C'est pourquoi, comme il convient du fait de sa fonction sacrée, il choisira sa part le premier; ensuite, qu'il distribue aux autres les dons de ma générosité afin qu'ils en jouissent librement.

Ainsi, chacun, durant les jours sacrés marques d'une grande abondance, pourra prendre part à la fête sans le moindre souci, banquetant là où bon lui semblera. Que tous, tant qu'ils prendront part au banquet commun dans le lieu sacré, se servent des coupes que j'ai consacrées.

Que tous les musiciens que j'ai choisis pour ces cérémonies et tous ceux qui seront ensuite choisis, leurs fils et leurs filles et tous leurs descendants qui pratiqueront le même métier soient laissés en paix, que personne ne les importune, qu'ils jouent lors des cérémonies que j'ai instaurées et qu'ils accomplissent leur fonction sans la moindre distraction aussi longtemps que les participants au rite le voudront.

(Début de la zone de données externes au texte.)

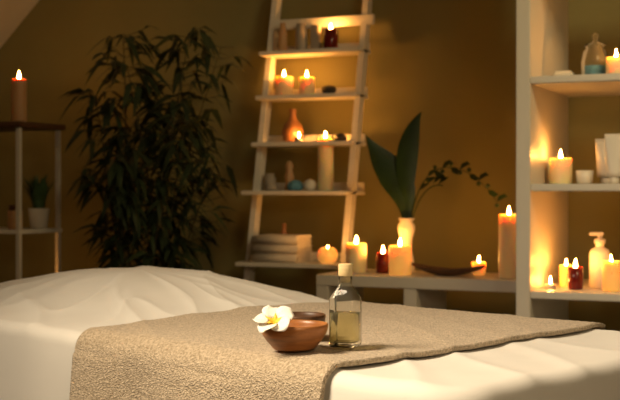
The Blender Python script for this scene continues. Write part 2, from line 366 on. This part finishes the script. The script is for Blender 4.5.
# ---------------------------------------------------------------- massage table
BC=Vector((-1.250,-2.493,0)); BR=math.radians(-20.84); HL,HW,ZT=.975,.41,.754
tbl=bpy.data.objects.new('massage_table',None); col.objects.link(tbl); tbl.location=BC; tbl.rotation_euler[2]=BR
def top(x,y):
    u=(x+.46)/.38; v=(y-.08)/.33
    r=(abs(u)**2.1+abs(v)**2.4)
    h=.090*math.exp(-r**1.1)
    n=noise.noise(Vector((x*2.2,y*3.5,1.3)))*.005
    ang=math.atan2(v,u); rr=math.sqrt(u*u+v*v)
    ridge=(1-abs(noise.noise(Vector((ang*2.6,rr*.8,5)))) *2.2)
    wr=max(0,ridge)**3*.009*math.exp(-((rr-1.0)/.6)**2)
    w2=max(0,1-abs(noise.noise(Vector((x*2.5+y*4,y*1.2-x,8.1))))*5)**2*.0055
    return ZT-.006+h+n+wr+w2
def perim(N,hl,hw,r):
    pts=[]
    L=[2*(hl-r),math.pi*r/2,2*(hw-r),math.pi*r/2]*2; tot=sum(L)
    for i in range(N):
        s=i/N*tot; k=0
        while s>L[k]: s-=L[k]; k+=1
        if k==0: p=(-(hl-r)+s,-hw);n=(0,-1)
        elif k==2: p=(hl,-(hw-r)+s);n=(1,0)
        elif k==4: p=((hl-r)-s,hw);n=(0,1)
        elif k==6: p=(-hl,(hw-r)-s);n=(-1,0)
        else:
            c={1:(hl-r,-(hw-r),-90),3:(hl-r,hw-r,0),5:(-(hl-r),hw-r,90),7:(-(hl-r),-(hw-r),180)}[k]
            a=math.radians(c[2]+90*s/L[k]); n=(math.cos(a),math.sin(a)); p=(c[0]+r*n[0],c[1]+r*n[1])
        pts.append((p,n,i/N*tot))
    return pts,tot
N=640; P,tot=perim(N,HL-.03,HW-.03,.06)
b=B(); vs=[];fs=[]
K=90
for k in range(1,K+1):
    t=(k/K)
    for p,n,s in P: x,y=p[0]*t,p[1]*t; vs.append((x,y,top(x,y)))
D=34
for k in range(1,D+1):
    for p,n,s in P:
        zt=top(p[0],p[1])
        if k<=6:
            a=math.pi/2*k/6; off=.03*math.sin(a); dz=.03*(1-math.cos(a)); fo=0
        else:
            q=(k-6)/(D-6); dz=.03+q*.56; off=.03; fo=q
        w=noise.noise(Vector((p[0]*5,p[1]*5,.3+fo*.6)))*.8+math.sin(p[0]*17+p[1]*14+noise.noise(Vector((p[0]*3,p[1]*3,0)))*4)*.5
        off+=(fo**.7)*(.022+.026*w)
        vs.append((p[0]+n[0]*off,p[1]+n[1]*off,zt-dz))
tt=K+D
for k in range(tt-1):
    for j in range(N):
        a=k*N+j;c=k*N+(j+1)%N; fs.append((a,c,c+N,a+N))
vs.append((0,0,top(0,0))); ci=len(vs)-1
for j in range(N): fs.append((ci,j,(j+1)%N))
b.add(vs,fs,'sheet'); b.done('sheet',parent=tbl)
b=B(); b.box((-HL+.06,-HW+.06,.62),(HL-.06,HW-.06,.725),'mattress',.03,seg=3); b.done('mattress',parent=tbl)
b=B(); b.box((-HL+.10,-HW+.10,.54),(HL-.10,HW-.10,.60),'darkwood',.005)
for sx in (-1,1):
    for sy in (-1,1): b.box((sx*.8-.03,sy*.26-.03,0.001),(sx*.8+.03,sy*.26+.03,.54),'darkwood',.004)
for sx in (-1,1): b.box((sx*.8-.02,-.24,.2),(sx*.8+.02,.24,.25),'darkwood',.004)
b.done('frame',parent=tbl)
# towel
b=B(); vs=[];fs=[]; NX,NQ=150,240; x0,x1=.025,.713; R=.042; yb=.425; yf=-.41
tl=[]
LT=(yb-yf)-R+0.012; LA=math.pi/2*R; LH=.46
for j in range(NQ+1):
    q=j/NQ*(LT+LA+LH)
    if q<LT: y=yb-q; dz=0
    elif q<LT+LA: a=(q-LT)/R; y=yb-LT-R*math.sin(a); dz=R*(1-math.cos(a))
    else: y=yb-LT-R; dz=R+(q-LT-LA)
    tl.append((y,dz))
def tz(x,y): 
    return top(x,max(min(y,HW-.03),-HW+.03))*.55+(ZT-.001)*.45+.0075
for i in range(NX+1):
    for j,(y,dz) in enumerate(tl):
        x=x0+(x1-x0)*i/NX
        x+=.006*noise.noise(Vector((y*3,dz*3,i/NX*1.2)))
        h=dz
        yy=y-(.03*min(1,h/.3)*(.5+.5*math.sin(x*16+1+2*noise.noise(Vector((x*3,h,2))))) if h>R else 0)
        z=tz(x,y)-dz+noise.noise(Vector((x*5,y*5+dz*5,4)))*.0025
        z+=.0010*noise.noise(Vector((x*150,y*150,dz*150)))
        if y>HW-.02: z-=(y-HW+.02)**2*6
        vs.append((x,yy,z))
for i in range(NX):
    for j in range(NQ):
        a=i*(NQ+1)+j; fs.append((a,a+1,a+NQ+2,a+NQ+1))
b.add(vs,fs,'terry'); tw=b.done('bath_towel',BC,BR)
sm=tw.modifiers.new('thick','SOLIDIFY'); sm.thickness=.009; sm.offset=0
TZ=.7680
# ---------------------------------------------------------------- bottle (square, faceted)
def bottle(x,y,z,w,h,rz,fill):
    b=B(); r=w/2; hb=h*.60; hn=h*.735
    b.lathe([(r*.90,0),(r,.003),(r,hb*.97),(r*.95,hb),(r*.66,hb+(hn-hb)*.55),(r*.44,hn),(r*.40,hn+.003),(r*.40,h*.80)],'glass',n=56,p=9,cap1=False)
    b.lathe([(r*.82,.007),(r*.90,.010),(r*.90,hb*fill),(0,hb*fill)],'oil',n=56,p=9)
    b.lathe([(r*.46,h*.755),(r*.50,h*.76),(r*.50,h*.845),(r*.46,h*.85)],'glass',n=28,cap0=False,cap1=False)
    b.lathe([(r*.36,h*.775),(r*.36,h*.848),(r*.50,h*.850),(r*.52,h*.86),(r*.52,h*.992),(r*.48,h),(0,h)],'cork',n=28)
    return b.done('oil_bottle',(x,y,z),rz)
bottle(-.774,-2.950,TZ,.0475,.1435,math.radians(24-20),.68)
# bowls
def bowl(x,y,z,r,h,k,rf=.55):
    b=B(); 
    pr=[(r*rf,0),(r*rf*1.08,.003)]
    for i in range(1,9):
        t=i/8; pr.append((r*(rf+(1-rf)*math.sin(t*math.pi/2)**.8),.003+(h-.003)*t))
    pr+= [(r*.97,h+.0015),(r*.92,h)]
    for i in range(7,-1,-1):
        t=i/8; pr.append((r*.90*(rf*.9+(1-rf*.9)*math.sin(t*math.pi/2)**.8) if i else 0,.008+(h-.009)*t))
    b.lathe(pr,k,n=48); return b.done('wooden_bowl',(x,y,z))
bowl(-.8426,-3.015,TZ,.059,.042,'bowl',.6)
bowl(-.889,-2.885,TZ,.046,.043,'darkwood')
# plumeria
b=B()
for i in range(5):
    a=2*math.pi*i/5+.3; ca,sa=math.cos(a),math.sin(a)
    dirv=Vector((ca,sa,0)); sd=Vector((-sa,ca,0)); n=9; vs=[];fs=[]
    for ii in range(n):
        t=ii/(n-1); w=.0165*math.sin(math.pi*(.12+.80*t)**1.25)+.0015; c=dirv*(.035*t)+Vector((0,0,.010*math.sin(t*2.2)))
        for jj in range(5):
            s2=(jj-2)/2; vs.append(c+sd*w*s2+Vector((0,0,.004*s2+.003*s2*s2)))
    for ii in range(n-1):
        for jj in range(4):
            o=ii*5+jj; fs.append((o,o+1,o+6,o+5))
    b.add(vs[:15],[f for f in fs if max(f)<15],'petaly'); 
    b.add(vs[10:],[tuple(q-10 for q in f) for f in fs if min(f)>=10],'petal')
b.lathe([(.003,-.012),(.004,-.002),(.003,.003),(0,.004)],'petaly',n=10)
fo=b.done('plumeria_flower',(-.857,-3.062,TZ+.046),fixn=False); fo.rotation_euler=(math.radians(32),math.radians(-10),math.radians(24))
sm=fo.modifiers.new('t','SOLIDIFY'); sm.thickness=.0009
# ---------------------------------------------------------------- lights
def area(name,loc,target,size,power,c,spread=180):
    l=bpy.data.lights.new(name,'AREA'); l.size=size; l.energy=power; l.color=c; l.spread=math.radians(spread)
    o=bpy.data.objects.new(name,l); col.objects.link(o); o.location=loc
    o.rotation_euler=(Vector(target)-Vector(loc)).to_track_quat('-Z','Y').to_euler()
area('table_key_light',(-1.7,-4.0,2.35),(-.5,-2.95,.75),.7,20,(1,.80,.55),85)  # added off-camera area light, soft key on the table, no fixture
area('wall_wash_fill',(.4,-2.2,2.45),(-.9,0,1.4),.7,15,(1,.76,.38),130)  # unseen area light added to brighten the back wall
area('table_fill_light',(1.2,-5.0,1.9),(-.6,-2.9,.6),.7,5,(1,.76,.46),90)  # weak fill added out of view to lift the table's dark foot end
w=bpy.data.worlds.new('world'); S.world=w; w.use_nodes=True; w.node_tree.nodes['Background'].inputs[0].default_value=(.5,.4,.3,1); w.node_tree.nodes['Background'].inputs[1].default_value=.05
# ---------------------------------------------------------------- camera
cd=bpy.data.cameras.new('camera'); cam=bpy.data.objects.new('camera',cd); col.objects.link(cam)
cam.location=(0,-4.84,1.04); cam.rotation_euler=(math.radians(90),0,math.radians(24)); cd.lens=68; cd.sensor_width=36
cd.shift_y=-10/620; cd.clip_start=.05
cd.dof.use_dof=True; cd.dof.focus_distance=2.05; cd.dof.aperture_fstop=8
S.camera=cam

Qu'il ne soit permis à personne – roi, seigneur, prêtre ou magistrat – de réduire en esclavage ces serviteurs du sanctuaire que j'ai offert aux dieux et à mon culte selon la volonté divine ; qu'il soit interdit de réduire en servitude leurs descendants qui leur succéderont dans leur fonction, et qu'il soit interdit de les céder à autrui en aucune manière ou de leur nuire ou de leur interdire d'exercer leur fonction ; que les prêtres veillent sur eux de même que les rois, les magistrats et tous les citoyens: en échange de la protection qu'ils leur accorderont, ils obtiendront la bienveillance des dieux et des héros.

De même, qu'il ne soit permis à personne de s'approprier, de céder à autrui ou d'endommager d'une manière ou d'une autre les villages que j'ai consacrés à ces divinités; il en va de même pour leurs fruits, que j'ai offerts aux dieux comme possessions inaliénables.

De même, personne ne pourra sans risques imaginer quelque prétexte pour bafouer, réduire ou supprimer, aux dépens de mon honneur, les sacrifices et les cérémonies que j'ai instaurés.

Quiconque projette d'anéantir la force sacrée de ces règles et l'honneur dû aux héros, d'y porter atteinte ou de s'y soustraire attirera sur lui et sur sa descendance la fureur de tous les démons et de tous les dieux. A tout jamais.